**SET EXERCISE**
The listing below holds a line with "Keep writing the" and a later line with "const paperMat = (tex, r". Write out those two lines and every line between them, exactly, and nothing else.

**SOURCE DATA**
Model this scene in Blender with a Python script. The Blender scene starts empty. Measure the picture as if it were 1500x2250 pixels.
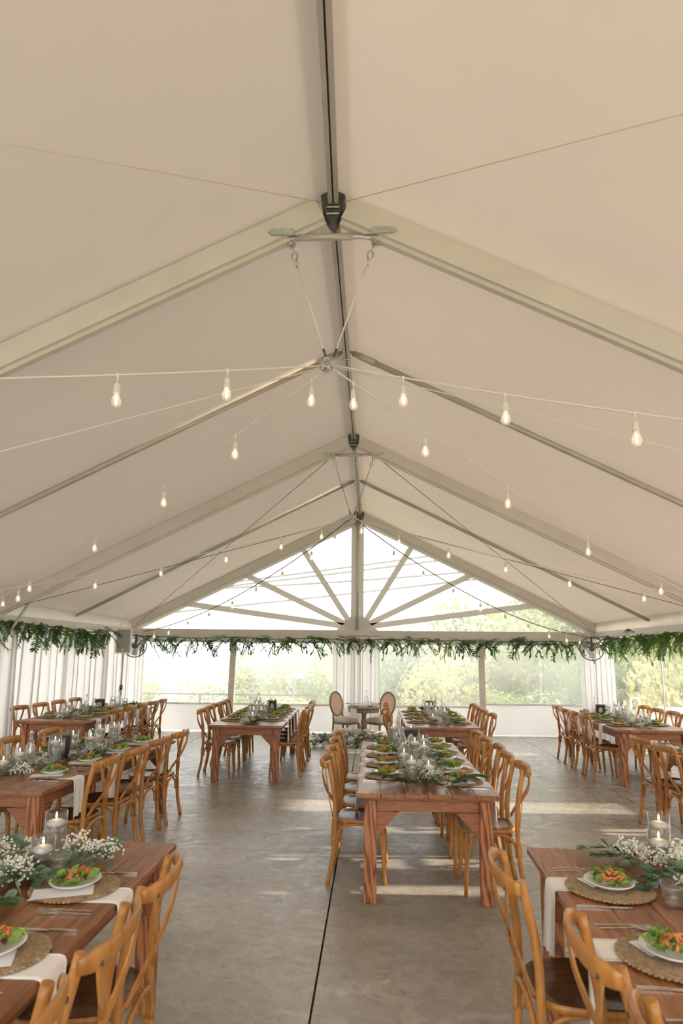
import bpy, math, random
from mathutils import Vector, Matrix, Quaternion
random.seed(7)
PI = math.pi
scene = bpy.context.scene
C = scene.collection

# ------------------------------------------------------------------ camera, sky, sun, exposure
cam_d = bpy.data.cameras.new('camera')
cam_d.lens = 1420.0 / 2250.0 * 36.0
cam_d.sensor_width = 36.0
cam_d.sensor_fit = 'AUTO'
cam_d.shift_y = 58.5 / 2250.0
cam_d.clip_start = 0.05
cam_d.dof.use_dof = True
cam_d.dof.focus_distance = 7.5
cam_d.dof.aperture_fstop = 3.2
cam_d.clip_end = 2000
cam = bpy.data.objects.new('camera', cam_d)
C.objects.link(cam)
def set_camera(pitch, yaw, roll, h):
    fw = Vector((-math.sin(yaw), math.cos(yaw), 0)); rt = Vector((math.cos(yaw), math.sin(yaw), 0)); up = Vector((0, 0, 1))
    f2 = fw * math.cos(pitch) + up * math.sin(pitch)
    u2 = up * math.cos(pitch) - fw * math.sin(pitch)
    r3 = rt * math.cos(roll) + u2 * math.sin(roll)
    u3 = u2 * math.cos(roll) - rt * math.sin(roll)
    m = Matrix(((r3.x, u3.x, -f2.x, 0), (r3.y, u3.y, -f2.y, 0), (r3.z, u3.z, -f2.z, h), (0, 0, 0, 1)))
    cam.matrix_world = m
set_camera(0.17445, 0.0488, 0.0111, 1.709)
scene.camera = cam

world = bpy.data.worlds.new('overcast_sky')
scene.world = world
world.use_nodes = True
bg = world.node_tree.nodes['Background']
bg.inputs[0].default_value = (0.97, 0.985, 1.0, 1)
bg.inputs[1].default_value = 3.7

sun_d = bpy.data.lights.new('sun', 'SUN')
sun_d.energy = 11.0
sun_d.color = (1.0, 0.86, 0.66)
sun_d.angle = 0.02
sun = bpy.data.objects.new('sun', sun_d)
C.objects.link(sun)
sun.location = (20, 4, 10)
sun.rotation_euler = Vector((1.0, 0.05, 0.36)).to_track_quat('Z', 'Y').to_euler()

scene.view_settings.view_transform = 'Standard'
scene.view_settings.look = 'None'
scene.view_settings.gamma = 1.0
scene.view_settings.use_curve_mapping = False
scene.view_settings.exposure = 0.14
scene.cycles.transparent_max_bounces = 32
scene.cycles.max_bounces = 8
scene.cycles.diffuse_bounces = 4
scene.cycles.use_adaptive_sampling = True
scene.cycles.adaptive_threshold = 0.07
scene.cycles.adaptive_min_samples = 20
scene.cycles.sample_clamp_indirect = 6.0

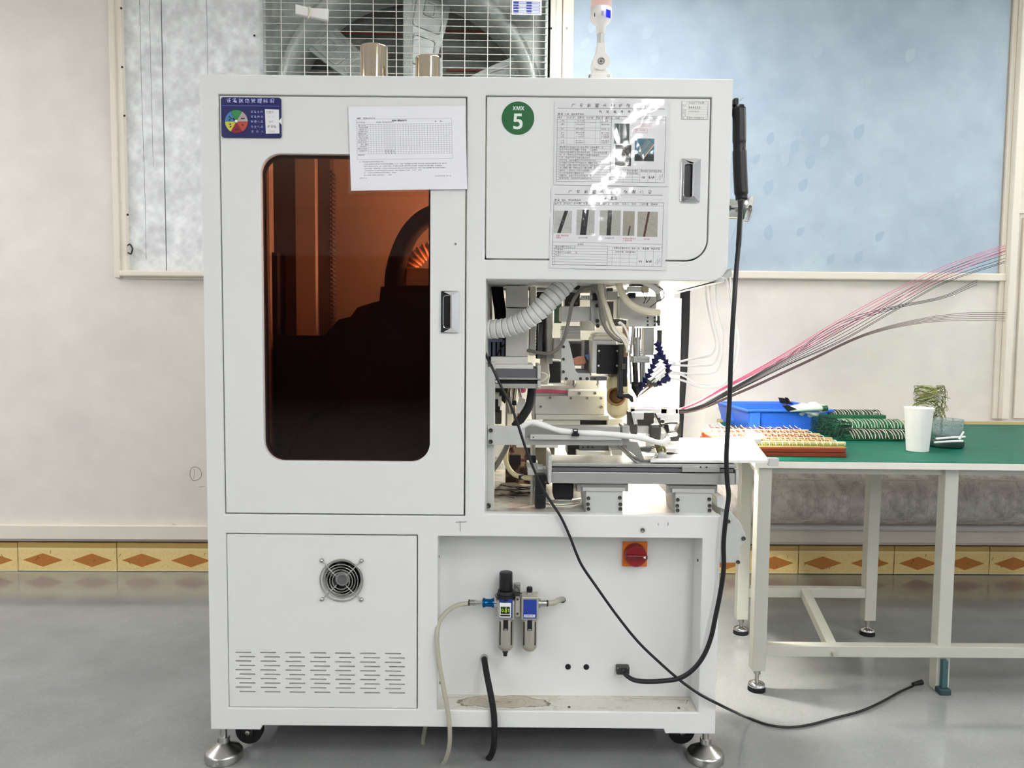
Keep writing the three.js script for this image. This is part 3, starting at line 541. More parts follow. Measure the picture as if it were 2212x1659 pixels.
// a sheet with print on its front: corners top-left, top-right, bottom-right, bottom-left at depth z
function printed(corners, z, thick, tex, rough = 0.6, bow = 0) {
  const [tl, tr, br, bl] = corners, n = 14, m = 10, pos = [], uv = [], idx = [];
  for (let j = 0; j <= m; j++) for (let i = 0; i <= n; i++) {
    const s = i / n, t = j / m, L = (a, b, c, d, k) => (a[k] * (1 - s) + b[k] * s) * (1 - t) + (d[k] * (1 - s) + c[k] * s) * t;
    pos.push(L(tl, tr, br, bl, 0), L(tl, tr, br, bl, 1), z + thick + bow * Math.sin(s * Math.PI) * (0.4 + 0.6 * t)); uv.push(s, 1 - t);
  }
  const K = n + 1; for (let j = 0; j < m; j++) for (let i = 0; i < n; i++) { const a = j * K + i; idx.push(a, a + K, a + 1, a + 1, a + K, a + K + 1); }
  const N = pos.length / 3; for (let i = 0; i < N; i++) { pos.push(pos[i * 3], pos[i * 3 + 1], z); uv.push(0.01, 0.99); }
  const ring = []; for (let i = 0; i < n; i++) ring.push(i); for (let j = 0; j < m; j++) ring.push(j * K + n); for (let i = n; i > 0; i--) ring.push(m * K + i); for (let j = m; j > 0; j--) ring.push(j * K);
  ring.forEach((a, k) => { const b = ring[(k + 1) % ring.length]; idx.push(a, b, b + N, a, b + N, a + N); });
  const g = new THREE.BufferGeometry(); g.setAttribute('position', new THREE.BufferAttribute(new Float32Array(pos), 3)); g.setAttribute('uv', new THREE.BufferAttribute(new Float32Array(uv), 2)); g.setIndex(idx);
  const h = g.toNonIndexed(); h.computeVertexNormals(); return h;
}
const paperMat = (tex, r = 0.6) => std(0xffffff, r, 0, { map: tex });

{ // blue status card with a turning dial
  const t = thing('status_card', 'dark blue equipment status card with a six-colour dial, upper left of the tall door', 'card');
  const tex = canvasTex(1024, 700, (x, w, h) => {
    sheet(x, w, h, '#0f1459'); hanzi(x, '设备状态管理标识', 95, 22, 76, 105, 9, '#b9bdea');
    x.fillStyle = '#5a62b8'; x.fillRect(24, 142, w - 48, 9);
    [['设备名称', 232], ['设备型号', 316], ['管理人员', 400], ['作业人员', 488]].forEach(([s, y]) => hanzi(x, s, 505, y, 40, 56, 5, '#a3a9e2')); hanzi(x, '查检人', 512, 572, 40, 84, 5, '#8f96d4');
  });
  const cr = [-.7271,-.5784,1.6182,1.716], cg = prep(extrude(rectPath(...cr, 0.006), 0.0005, 0.0035)), cu = cg.attributes.uv, cp = cg.attributes.position;
  for (let i = 0; i < cp.count; i++) cu.setXY(i, (cp.getX(i) - cr[0]) / (cr[1] - cr[0]), (cp.getY(i) - cr[2]) / (cr[3] - cr[2]));
  mesh('card', cg, paperMat(tex, 0.45), t);
  const [dx, dyy] = [-.6892,1.6568], R = .0281;
  ['#3e7fae', '#2f8a4a', '#b3a5a2', '#b8483a', '#8e1a26', '#c9c445'].forEach((c, k) => { const s = new THREE.Shape(), a0 = Math.PI - (k + 0.02) * Math.PI / 3, a1 = a0 - Math.PI / 3 * 0.97; s.moveTo(0, 0); s.absarc(0, 0, R, a0, a1, true); s.lineTo(0, 0); mesh('dial_sector', extrude(s, 0.0035, 0.0045, 0, 8).translate(dx, dyy, 0), std(new THREE.Color(c), 0.5), t); });
  mesh('dial_marks', [[0.55, 2.62], [0.72, 2.55], [0.62, 2.9], [0.55, 0.5], [0.7, 0.4], [0.6, 3.55], [0.7, 3.85], [0.66, 4.6], [0.66, 4.9], [0.62, 5.8]].map(([r, a]) => tilt(box(-0.0022, 0.0022, -0.0015, 0.0015, 0.0045, 0.0048), [0, 0, 0], 0, 0, a).translate(dx + Math.cos(a) * R * r, dyy + Math.sin(a) * R * r, 0)), std(0x3a342a, 0.7), t);
  mesh('dial_pointer', [tilt(box(-0.011, 0.003, -0.0018, 0.0018, 0.0048, 0.006), [0, 0, 0], 0, 0, -0.75).translate(dx, dyy, 0)], M.black, t);
  mesh('dial_pin', lathe([[0, 0.003], [0.002, 0.003], [0.0034, 0.0015], [0.0034, 0], [0, 0]], [0, 0, 0], 16, Math.PI / 2).translate(dx, dyy, 0.0055), M.white, t);
  const lab = canvasTex(256, 440, (x, w, h) => { sheet(x, w, h, '#e6e4e4'); reseed(3); blurText(x, 20, 30, 190, 44, '#8b8986', 5); blurText(x, 50, 120, 120, 34, '#c9c7c5', 4); blurText(x, 60, 205, 130, 42, '#a3a19e', 5); blurText(x, 34, 290, 190, 50, '#6d6b68', 6); blurText(x, 60, 385, 130, 34, '#b4b2b8', 4); });
  mesh('name_slip', printed([[-.6182,1.6877], [-.5839,1.6869], [-.5828,1.629], [-.6167,1.6282]], 0.0035, 0.0008, lab), paperMat(lab), t);
  mesh('tab', prism([[-.5842,1.6583], [-.5778,1.6673], [-.5768,1.6493]], 0.0035, 0.0045), M.white, t);
}
{ // green round sticker
  const t = thing('round_sticker', 'round green sticker with a white number 5 on the upper door', 'sticker');
  const tex = canvasTex(512, 512, (x, w, h) => { sheet(x, w, h, '#075f2d'); x.fillStyle = '#e4ece4'; x.textAlign = 'center'; x.font = 'bold 300px sans-serif'; x.save(); x.translate(256, 425); x.scale(1.05, 1.12); x.fillText('5', 0, 0); x.restore(); x.font = 'bold 84px sans-serif'; x.fillText('XMX', 262, 134); });
  const R = .0404, g = prep(new THREE.CylinderGeometry(R, R, 0.0012, 48));
  const p = g.attributes.position, uv = g.attributes.uv; for (let i = 0; i < p.count; i++) uv.setXY(i, 0.5 + p.getX(i) / R / 2, 0.5 - p.getZ(i) / R / 2);
  const [cx, cy] = [.0088,1.6726];
  mesh('disc', g.rotateX(Math.PI / 2).translate(cx, cy, 0.0003), std(0xffffff, 0.4, 0, { map: tex }), t);
}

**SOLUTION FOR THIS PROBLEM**
Keep writing the three.js script for this image. This is part 3, starting at line 541. More parts follow. Measure the picture as if it were 2212x1659 pixels.
// a sheet with print on its front: corners top-left, top-right, bottom-right, bottom-left at depth z
function printed(corners, z, thick, tex, rough = 0.6, bow = 0) {
  const [tl, tr, br, bl] = corners, n = 14, m = 10, pos = [], uv = [], idx = [];
  for (let j = 0; j <= m; j++) for (let i = 0; i <= n; i++) {
    const s = i / n, t = j / m, L = (a, b, c, d, k) => (a[k] * (1 - s) + b[k] * s) * (1 - t) + (d[k] * (1 - s) + c[k] * s) * t;
    pos.push(L(tl, tr, br, bl, 0), L(tl, tr, br, bl, 1), z + thick + bow * Math.sin(s * Math.PI) * (0.4 + 0.6 * t)); uv.push(s, 1 - t);
  }
  const K = n + 1; for (let j = 0; j < m; j++) for (let i = 0; i < n; i++) { const a = j * K + i; idx.push(a, a + K, a + 1, a + 1, a + K, a + K + 1); }
  const N = pos.length / 3; for (let i = 0; i < N; i++) { pos.push(pos[i * 3], pos[i * 3 + 1], z); uv.push(0.01, 0.99); }
  const ring = []; for (let i = 0; i < n; i++) ring.push(i); for (let j = 0; j < m; j++) ring.push(j * K + n); for (let i = n; i > 0; i--) ring.push(m * K + i); for (let j = m; j > 0; j--) ring.push(j * K);
  ring.forEach((a, k) => { const b = ring[(k + 1) % ring.length]; idx.push(a, b, b + N, a, b + N, a + N); });
  const g = new THREE.BufferGeometry(); g.setAttribute('position', new THREE.BufferAttribute(new Float32Array(pos), 3)); g.setAttribute('uv', new THREE.BufferAttribute(new Float32Array(uv), 2)); g.setIndex(idx);
  const h = g.toNonIndexed(); h.computeVertexNormals(); return h;
}
const paperMat = (tex, r = 0.6) => std(0xffffff, r, 0, { map: tex });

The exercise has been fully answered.